How different are the young?
The Levada report stresses that new conditions in which young people are growing up, emphasize individual survival. Young people have had to adapt to the post-socialist world. The result is, apparently, that many refused to conform to the norms of the older generations. For the majority of young Russians aged 18-25, it is vitally important to realise their aspirations for a prosperous life and established patterns of social success.
“Young people are pragmatic, but at the same time have high levels of anxiety and conformism,” says psychologist Olga Makhovskaya, Senior Research Fellow of the Institute of Psychology at the Russian Academy of Science. “They live day-to-day without high ideas or convictions, they value education mostly judging by the dividends it can bring, they are very individualistic and this defines their lifestyle. It’s a kind of short-term type of consciousness and suits rather shallow and small-scale personality types. In former times, this kind of person would be called a Philistine.”

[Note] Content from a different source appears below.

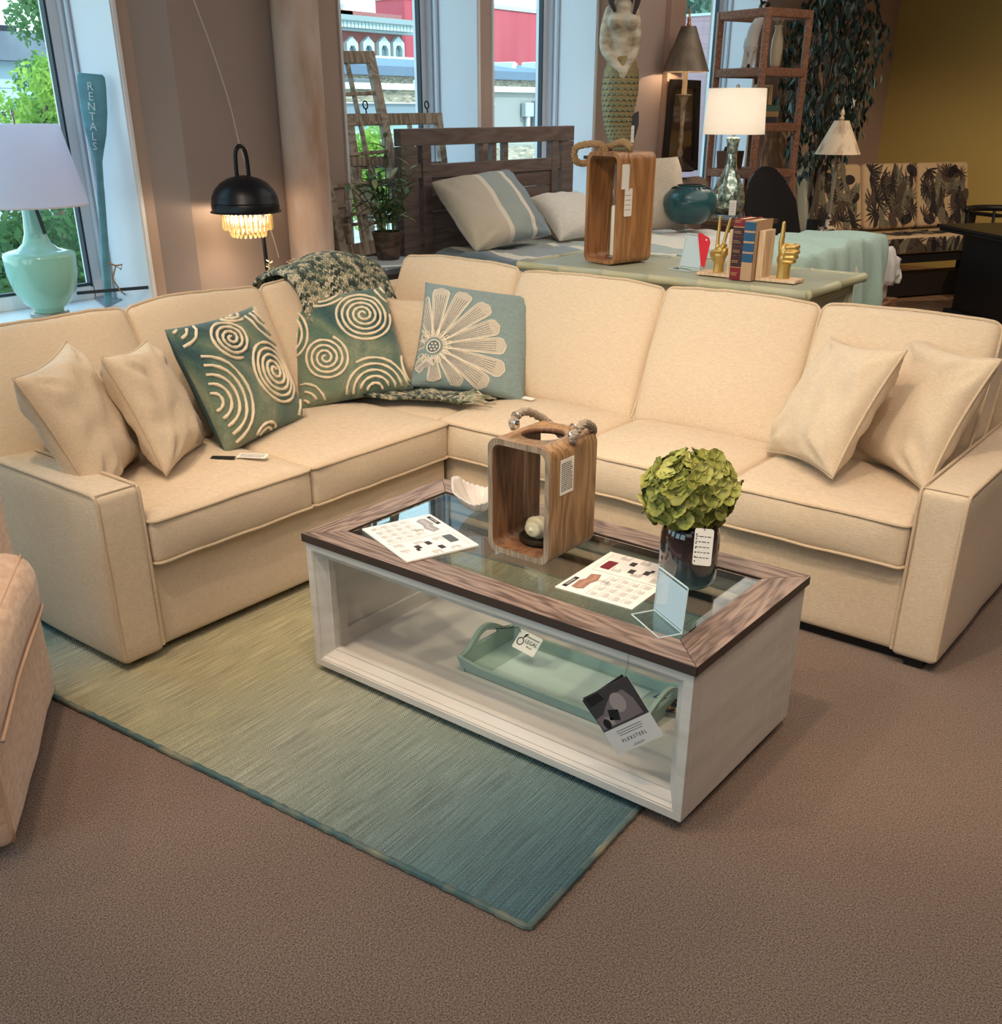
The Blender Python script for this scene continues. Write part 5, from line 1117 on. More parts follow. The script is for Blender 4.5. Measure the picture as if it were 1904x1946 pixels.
# ================================================================ BED
m_bedw = wood('grey_brown_bed_wood', srgb(116, 102, 98), srgb(94, 80, 76), 1, 1, .45, .1, 5)
HX = -4.30; hy0, hy1, hz = 4.575, 6.29, 1.53
bed = thing('bed', 'bed with an open-top grey brown slatted wooden headboard', 'bed', (-3.3, 5.5, 0))
hb = MB().box(HX-.055, HX, hy0, hy1, hz-.09, hz).build('headboard_top_rail', m_bedw, bed, smooth=False, bevel=.004)
for y0, y1, zt, nm in ((hy0, hy0+.14, hz-.092, 'headboard_post'), (hy1-.14, hy1, hz-.092, 'headboard_post'), (4.755, 4.83, hz-.09, 'headboard_stile'), (6.04, 6.11, hz-.09, 'headboard_stile')):
    MB().box(HX-.055, HX, y0, y1, 0, zt).build(nm, m_bedw, bed, smooth=False, bevel=.004)
MB().box(HX-.045, HX-.01, hy0+.14, 4.755, 1.27, 1.345).build('headboard_connector', m_bedw, bed, smooth=False); MB().box(HX-.045, HX-.01, 6.11, hy1-.14, 1.27, 1.345).build('headboard_connector', m_bedw, bed, smooth=False)
MB().box(HX-.045, HX-.01, hy0+.14, 4.755, .90, .97).build('headboard_connector', m_bedw, bed, smooth=False)
MB().box(HX-.05, HX-.005, 4.83, 6.04, 1.265, 1.34).build('headboard_rail', m_bedw, bed, smooth=False, bevel=.003)
for y in (5.30, 5.43, 5.55): MB().box(HX-.045, HX-.01, y-.02, y+.02, 1.34, hz-.09).build('headboard_slat', m_bedw, bed, smooth=False)
for k in range(4): MB().box(HX-.042, HX-.016, 4.83, 6.04, .90+.0915*k, .90+.0915*(k+1)-.003).build('headboard_board', m_bedw, bed, smooth=False, bevel=.002)
MB().box(HX-.05, HX-.005, 4.83, 6.04, .84, .90).build('headboard_rail', m_bedw, bed, smooth=False)
BZ = .86
m_white = linen('white_mattress_cloth', srgb(226, 222, 214), srgb(206, 200, 192), .6, .3)
MB().rbox((-3.27, 5.49, .58), (2.0, 1.52, .44), .05, n=6, k=3).build('mattress', m_white, bed, ang=0)
MB().box(-4.28, -2.22, 4.76, 6.22, .16, .36).build('bed_base', m_bedw, bed, smooth=False)
for x, y in ((-2.26, 4.8), (-2.26, 6.18), (-4.2, 4.8)): MB().box(x-.035, x+.035, y-.035, y+.035, 0, .17).build('leg', m_bedw, bed, smooth=False)
def quilt_mat(name, stripes, s=1):
    "striped quilt: colour bands along local Y, stitched ripples"
    m = mat(name, stripes[0][1], .9, sheen=.2); N, L = nodes_of(m); b = N['Principled BSDF']; t = N.new('ShaderNodeTexCoord'); s3 = N.new('ShaderNodeSeparateXYZ'); L.new(t.outputs['Object'], s3.inputs[0])
    mr = N.new('ShaderNodeMapRange'); L.new(s3.outputs['Y'], mr.inputs[0]); mr.inputs[1].default_value = -1; mr.inputs[2].default_value = 1; r = N.new('ShaderNodeValToRGB'); r.color_ramp.interpolation = 'CONSTANT'; L.new(mr.outputs[0], r.inputs[0]); e = r.color_ramp.elements
    while len(e) > 1: e.remove(e[-1])
    e[0].position = 0; e[0].color = (*stripes[0][1], 1)
    for p, c in stripes[1:]: q = e.new((p+1)/2); q.color = (*c, 1)
    L.new(r.outputs[0], b.inputs['Base Color']); mp = N.new('ShaderNodeMapping'); mp.inputs['Scale'].default_value = (14*s, 60*s, 20); L.new(t.outputs['Object'], mp.inputs[0])
    n = N.new('ShaderNodeTexNoise'); n.inputs['Scale'].default_value = 1; n.inputs['Detail'].default_value = 3; L.new(mp.outputs[0], n.inputs[0])
    bp = N.new('ShaderNodeBump'); bp.inputs['Strength'].default_value = .8; bp.inputs['Distance'].default_value = .012; L.new(n.outputs[0], bp.inputs['Height']); L.new(bp.outputs[0], b.inputs['Normal']); return m
g1, g2, g3, wt_ = srgb(138, 150, 156), srgb(110, 128, 140), srgb(160, 172, 168), srgb(216, 212, 200)
def cloth(name, label, cat, x0, x1, y0, y1, ztop, drops, m, seed=0, amp=.012, nx=50, ny=50, group=None):
    "cloth lying on a box top and falling over its sides; drops = (x0 side, x1 side, y0 side, y1 side) lengths"
    dx0, dx1, dy0, dy1 = drops; mb = MB(); LX = x1-x0; LY = y1-y0; r = .035
    def fold(s_, lo, hi, d0, d1):   # arc position -> (coord, down)
        if s_ < lo: return lo-min(.03, (lo-s_)*.3)*1.0, lo-s_
        if s_ > hi: return hi+min(.03, (s_-hi)*.3), s_-hi
        return s_, 0
    def f(a, b_):
        sx_ = x0-dx0+(LX+dx0+dx1)*a; sy_ = y0-dy0+(LY+dy0+dy1)*b_
        X, d1_ = fold(sx_, x0, x1, dx0, dx1); Y, d2_ = fold(sy_, y0, y1, dy0, dy1); d = max(d1_, d2_)
        z = ztop-d+amp*mnoise.noise(Vector((sx_*4+seed, sy_*4, seed)))+amp*.5*mnoise.noise(Vector((sx_*11+seed, sy_*11, 2)))
        if d1_ > 0: X += (.028*sin(sy_*26+seed)+.015*sin(sy_*61))*min(1, d1_/.15)*(1 if sx_ > x1 else -1)
        if d2_ > 0: Y += (.028*sin(sx_*24+seed)+.012*sin(sx_*57))*min(1, d2_/.15)*(1 if sy_ > y1 else -1)
        return (X, Y, z)
    mb.grid(f, nx, ny); o = mb.build(name, m, None, ang=0); tag(o, label, cat, group); md = o.modifiers.new('t', 'SOLIDIFY'); md.thickness = .012; md.offset = -1; return o
qm = quilt_mat('striped_quilt', [(-1, g2), (-.62, wt_), (-.54, g1), (-.10, wt_), (-.02, g3), (.32, wt_)])
cloth('quilt', 'crinkled grey blue and white striped quilt covering the bed with the wooden headboard', 'quilt', -4.20, -2.26, 4.73, 6.26, BZ+.015, (.0, .30, .25, .02), qm, 3, .03, 60, 60)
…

It goes without saying that young active people exhibit more courage, business initiative and adventurism than was usual with Homo Sovieticus. However, they are more like Soviets than perhaps meets the eye. Very often, young people’s individualism is geared towards adaptive and asocial individualism of the late Soviet times, mainly oriented towards a quest for an optimal niche in the system of statuses supported by the bureaucratic state.
Sociologists notice another trait in the young generation of Russians. Unlike other categories of the population, young Russians are open to social contacts and intensive networking, they are more cosmopolitan, but only if the situation is stable. If something extraordinary happens, the compensatory mechanism that justifies the special “Russian way” kicks in, even with younger people.

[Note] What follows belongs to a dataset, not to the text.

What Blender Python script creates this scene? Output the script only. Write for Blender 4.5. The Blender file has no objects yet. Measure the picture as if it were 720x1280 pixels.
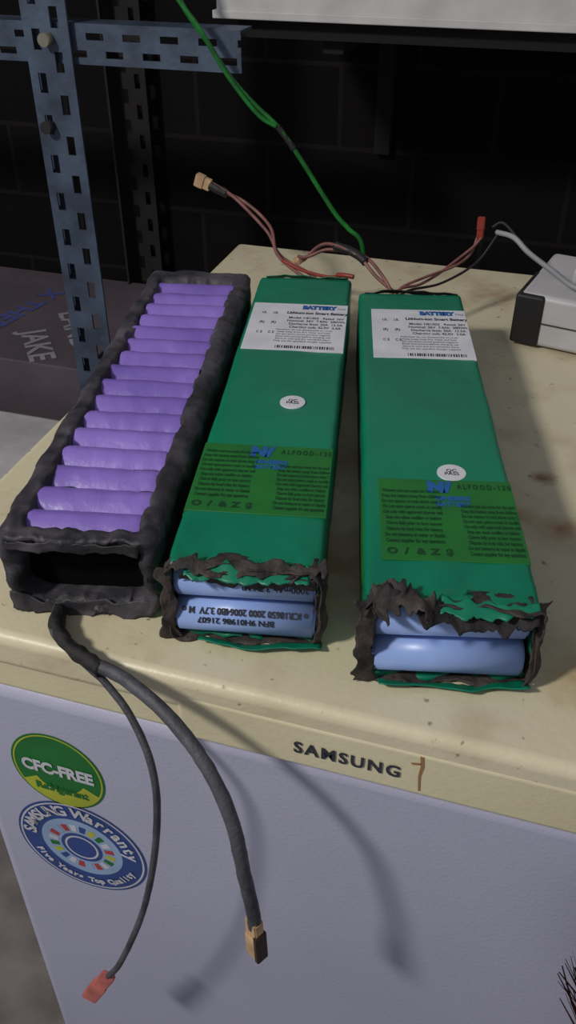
import bpy, bmesh, math, random
from mathutils import Vector, Matrix, noise
random.seed(7)
H=0.85
scene=bpy.context.scene
try:
    scene.view_settings.view_transform='Standard'
except Exception: pass
COL=scene.collection

def lin(c):
    return tuple(((x/255)/12.92 if x/255<=0.04045 else ((x/255+0.055)/1.055)**2.4) for x in c)

def mat(name,c,rough=0.5,c2=None,nscale=20,bump=0.0,bscale=80,metal=0.0,spec=0.5,contrast=(0.35,0.65),bdist=0.002):
    m=bpy.data.materials.new(name); m.use_nodes=True
    nt=m.node_tree; b=nt.nodes['Principled BSDF']
    b.inputs['Roughness'].default_value=rough
    b.inputs['Metallic'].default_value=metal
    b.inputs['Specular IOR Level'].default_value=spec
    tc=nt.nodes.new('ShaderNodeTexCoord')
    n=nt.nodes.new('ShaderNodeTexNoise'); n.inputs['Scale'].default_value=nscale; n.inputs['Detail'].default_value=6
    nt.links.new(tc.outputs['Object'],n.inputs['Vector'])
    r=nt.nodes.new('ShaderNodeValToRGB')
    if c2 is None: c2=tuple(x*0.88 for x in c)
    r.color_ramp.elements[0].position=contrast[0]; r.color_ramp.elements[1].position=contrast[1]
    r.color_ramp.elements[0].color=(*lin(c2),1); r.color_ramp.elements[1].color=(*lin(c),1)
    nt.links.new(n.outputs['Fac'],r.inputs['Fac'])
    nt.links.new(r.outputs['Color'],b.inputs['Base Color'])
    if bump>0:
        n2=nt.nodes.new('ShaderNodeTexNoise'); n2.inputs['Scale'].default_value=bscale; n2.inputs['Detail'].default_value=8
        nt.links.new(tc.outputs['Object'],n2.inputs['Vector'])
        bp=nt.nodes.new('ShaderNodeBump'); bp.inputs['Strength'].default_value=bump; bp.inputs['Distance'].default_value=bdist
        nt.links.new(n2.outputs['Fac'],bp.inputs['Height']); nt.links.new(bp.outputs['Normal'],b.inputs['Normal'])
    return m

# ---------- materials
M={}
M['wrap_green']=mat('pvc_green',(8,126,94),0.40,(5,112,84),12,0.35,32,bdist=0.003)
M['label_green']=mat('label_green',(34,116,46),0.5,(28,104,44),40)
M['purple']=mat('pvc_purple',(140,114,200),0.38,(116,92,176),18,0.5,45,bdist=0.003)
M['tape']=mat('cloth_tape',(88,84,92),0.6,(40,38,44),38,0.7,120,contrast=(0.42,0.72))
M['tape_dark']=mat('cloth_tape_dark',(40,35,36),0.75,(18,17,18),60,0.7,200)
M['ragged']=mat('ragged_tape',(74,64,60),0.75,(26,23,24),90,0.7,250)
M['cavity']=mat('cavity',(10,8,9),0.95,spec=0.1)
M['cell']=mat('cell_blue',(152,178,232),0.35,(140,166,222),25)
M['cell_end']=mat('cell_end',(170,175,185),0.4)
M['white']=mat('label_white',(218,218,224),0.5,(204,204,212),60)
M['ink']=mat('ink',(34,36,42),0.6)
M['ink_soft']=mat('ink_soft',(14,70,36),0.6)
M['blue']=mat('blue_print',(34,98,170),0.5)
M['wire_grey']=mat('wire_grey',(82,82,88),0.6,(54,54,60),60,0.4,300)
M['wire_brown']=mat('wire_brown',(142,90,84),0.5,(96,60,58),60)
M['wire_green']=mat('wire_green',(18,124,38),0.45,(10,88,28),60)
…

“Despite the fact that young people are heavy consumers of Western culture and products, once it becomes necessary, the young join up with the standards and stereotypes of the majority,” explains Boris Dubin. “In a very simple situation, for example when a Russian team is winning or defeated at some sports competition, young people are just as intolerant or even xenophobic as the rest of the population. The majority of young people share views on the exclusiveness of Russia and Russians and general animosity to the outer world.”
For them, freedom has become synonymous with living securely and stably, to have a lot of free time and to consume as much as possible. In numerous surveys, after expressing their conviction that individual freedom is a priority, practically in the same breath, young people supported the idea of “restoring order” used a lot in government rhetoric of the past decade. Very few young Russians comprehend and support freedom as understood in Western culture where it is not only a value, but also an institutionalized phenomenon.
Deep-seated authoritarian tendencies, which are hallmarks of Russia’s post-Soviet rulers, quite naturally spread their influence on youth. Elena Volkova, a professor of comparative literature and culture at Moscow State University, is convinced that “…in the last 20 years we have been trying to revive different historical patterns, but have been able to restore only communist ones. Whatever we try to restore takes the shape and the sense of communist Russia. They [political leaders] can only copy old patterns which are dear to them, but cannot create anything new.”
No wonder that even those who were born after the USSR imploded have become easy targets for pro-Kremlin political movements like “Nashi” rather than joining anti-globalization organizations, ecological movements or other youth organizations that have very limited support amongst Russian youth.
Conclusion
When I was writing this article, an inscription appeared overnight in the lift of our apartment house in the very centre of Moscow. It said: “Other countries are created for those who are not strong enough to be Russian.” Besides the obvious nationalistic connotations of this notion, it implies that being Russian still exists in people’s minds as something very special, and perhaps has the unintentional effect of glorifying Russian suffering and hardship as a unifying national trait and source of pride. How long will this continue to be an excuse for justifying everything that does not fit into the general perception of universal human existence?
Not all changes in the young generation are negative. The growth of individualism and self-sufficiency may be a step in the development of interpersonal trust and social solidarity. Maybe the next generation of Russians will eventually part with the myth of “a special way” and the conceit associated with it. Only if they do so will they become simply people, and citizens of their own civilized country.